Chart 1 shows the relative importance of Chinese LNG demand in a global market context. It assumes an 18% compound annual growth rate for Chinese LNG demand which means current Chinese regas capacity is broadly fully utilised by the end of the decade. This would be broadly in line with presentations from CNPC of November 2014.

Chart 1: Breakdown of global LNG demand (source Howard Rogers)

Sc 1 LNG

The chart also illustrates the importance of Chinese LNG demand growth in relation to:

  1. Other Asian markets (bottom chart)
  2. Niche and new LNG markets (outside the big 5 Asian buyers)

The volume of Chinese LNG demand will be price sensitive. If the current conditions of lower LNG prices continue, China may provide key LNG spot price support as an opportunistic buyer of surplus LNG.  We looked at factors driving Chinese LNG demand here.

But why is Chinese LNG demand so important for Europe? In an oversupplied global gas market, the majority of surplus LNG that is not bought by China (and to a lesser extent other opportunistic buyers) will flow into European hubs.

Europe: the world’s LNG sink

Europe plays a key price support role in an oversupplied global LNG market as we explained here. The volume of European gas demand growth over the remainder of this decade will be a key determinant of Europe’s ability to absorb LNG flows in an orderly fashion.

Chart 2 shows the European gas market balance assuming recovery from 2014’s weather related demand levels and a 1.5% pa growth thereafter, based on a combination of economic recovery and nuclear and coal retirement substitution. . The chart has been developed based on the global LNG demand projections shown in Chart 1. In other words LNG supply over and above aggregate LNG demand shown in Chart 1 is assumed to flow into Europe (the turquoise shaded area in Chart 2). The chart illustrates LNG flows displacing flexible Russian pipeline contract volumes.

Chart 2: European gas market balance (source Howard Rogers)

Sc 1 EU

Chart 2 shows a finely balanced European gas market. Virtually all of the flexibility to ramp down pipeline contract volumes to the traditional 85% take or pay levels is utilised to allow the European market to absorb LNG flows.
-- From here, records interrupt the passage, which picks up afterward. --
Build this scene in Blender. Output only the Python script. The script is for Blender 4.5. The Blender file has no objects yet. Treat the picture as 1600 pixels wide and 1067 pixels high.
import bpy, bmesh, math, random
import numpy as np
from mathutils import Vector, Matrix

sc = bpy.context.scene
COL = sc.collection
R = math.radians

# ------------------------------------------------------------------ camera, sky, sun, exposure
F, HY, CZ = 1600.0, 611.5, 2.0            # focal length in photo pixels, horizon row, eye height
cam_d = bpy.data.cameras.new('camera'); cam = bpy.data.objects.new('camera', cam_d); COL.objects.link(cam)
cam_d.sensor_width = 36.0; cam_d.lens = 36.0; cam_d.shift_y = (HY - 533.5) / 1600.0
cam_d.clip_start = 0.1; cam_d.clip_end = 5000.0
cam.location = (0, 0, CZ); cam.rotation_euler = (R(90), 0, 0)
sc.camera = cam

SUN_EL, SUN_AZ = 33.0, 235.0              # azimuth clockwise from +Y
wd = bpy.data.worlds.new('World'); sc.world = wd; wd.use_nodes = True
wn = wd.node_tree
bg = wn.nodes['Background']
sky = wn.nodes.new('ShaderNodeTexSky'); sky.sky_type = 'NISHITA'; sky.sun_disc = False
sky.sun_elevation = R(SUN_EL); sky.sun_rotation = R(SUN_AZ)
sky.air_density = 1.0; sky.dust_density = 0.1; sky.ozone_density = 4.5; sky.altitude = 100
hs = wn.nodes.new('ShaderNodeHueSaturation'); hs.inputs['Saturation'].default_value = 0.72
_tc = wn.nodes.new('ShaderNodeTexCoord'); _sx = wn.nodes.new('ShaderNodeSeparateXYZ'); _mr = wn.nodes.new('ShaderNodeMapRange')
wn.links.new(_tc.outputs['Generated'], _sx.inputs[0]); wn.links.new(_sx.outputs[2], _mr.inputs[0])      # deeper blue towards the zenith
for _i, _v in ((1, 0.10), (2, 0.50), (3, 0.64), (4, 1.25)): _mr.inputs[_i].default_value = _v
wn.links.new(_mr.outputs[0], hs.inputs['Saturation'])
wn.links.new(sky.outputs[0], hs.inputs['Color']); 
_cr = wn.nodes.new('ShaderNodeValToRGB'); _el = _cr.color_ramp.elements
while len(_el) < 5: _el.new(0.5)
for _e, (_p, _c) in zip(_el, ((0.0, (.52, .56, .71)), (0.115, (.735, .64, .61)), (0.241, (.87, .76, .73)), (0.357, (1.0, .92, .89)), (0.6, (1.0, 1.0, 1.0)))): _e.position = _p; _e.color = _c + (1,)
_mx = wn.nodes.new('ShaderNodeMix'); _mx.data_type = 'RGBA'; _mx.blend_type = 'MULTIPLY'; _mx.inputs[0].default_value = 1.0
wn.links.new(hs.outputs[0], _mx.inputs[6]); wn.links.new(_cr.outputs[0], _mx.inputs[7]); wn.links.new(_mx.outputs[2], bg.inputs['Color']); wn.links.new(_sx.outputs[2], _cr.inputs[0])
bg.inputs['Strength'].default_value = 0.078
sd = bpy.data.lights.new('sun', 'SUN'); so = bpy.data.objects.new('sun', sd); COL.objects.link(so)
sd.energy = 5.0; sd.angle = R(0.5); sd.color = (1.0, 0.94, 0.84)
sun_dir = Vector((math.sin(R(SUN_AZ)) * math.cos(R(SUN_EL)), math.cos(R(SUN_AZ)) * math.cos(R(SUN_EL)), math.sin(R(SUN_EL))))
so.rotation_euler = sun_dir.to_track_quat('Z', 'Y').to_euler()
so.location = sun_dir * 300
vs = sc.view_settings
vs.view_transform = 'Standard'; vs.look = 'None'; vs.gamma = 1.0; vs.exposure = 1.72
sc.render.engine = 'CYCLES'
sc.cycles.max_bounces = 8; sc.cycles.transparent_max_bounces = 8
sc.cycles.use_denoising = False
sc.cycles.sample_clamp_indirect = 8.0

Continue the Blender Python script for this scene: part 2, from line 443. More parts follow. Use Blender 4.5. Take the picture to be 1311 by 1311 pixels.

It is important to note that there is likely to be some additional flexibility to ramp pipeline volume take below 85% ToP levels as we set out here.

But Chart 2 suggests that a slower pace of European demand growth, for example induced by continued economic stagnation or a new recession, may be enough to upset the European gas market balance. If instead of the recovery described above (and shown in Chart 2), European demand in 2019 was only 8% above that of 2014, this would be enough to push the European market beyond the tipping point.

If China doesn’t absorb surplus LNG, Europe will have to

Questioning the robustness of Chinese LNG demand was a somewhat controversial view in early 2014. But the industry consensus on Chinese LNG demand growth volumes has been shaken by over the last twelve months. This in conjunction with 150 bcma of new supply (predominantly from Australia and the US), has focussed attention on the ability of China doing the ‘heavy lifting’ to absorb new supply, via its growing fleet of regas terminals. Even at the lower spot LNG prices of the last year, this is not a foregone conclusion given the reduction in China’s industrial growth rate.

Europe has in the past been the receiving market for LNG supplies surplus to Asia’s requirements. This was demonstrated in 2010 when weather induced high demand allowed volumes to be absorbed with albeit minor difficulty in meeting Russian pipeline contract take or pay commitments. Between 2015 and 2019 the path of European demand will be key in determining this market’s ability to absorb large new LNG volumes while meeting Russian contract take or pay levels. Events will of course be subject to uncertainties of economic performance and power sector fuel mix in addition to weather.   But if Europe cannot absorb surplus LNG, the tipping point phenomenon we have described will become evident in hub price falls and a significant pick up in prompt price volatility.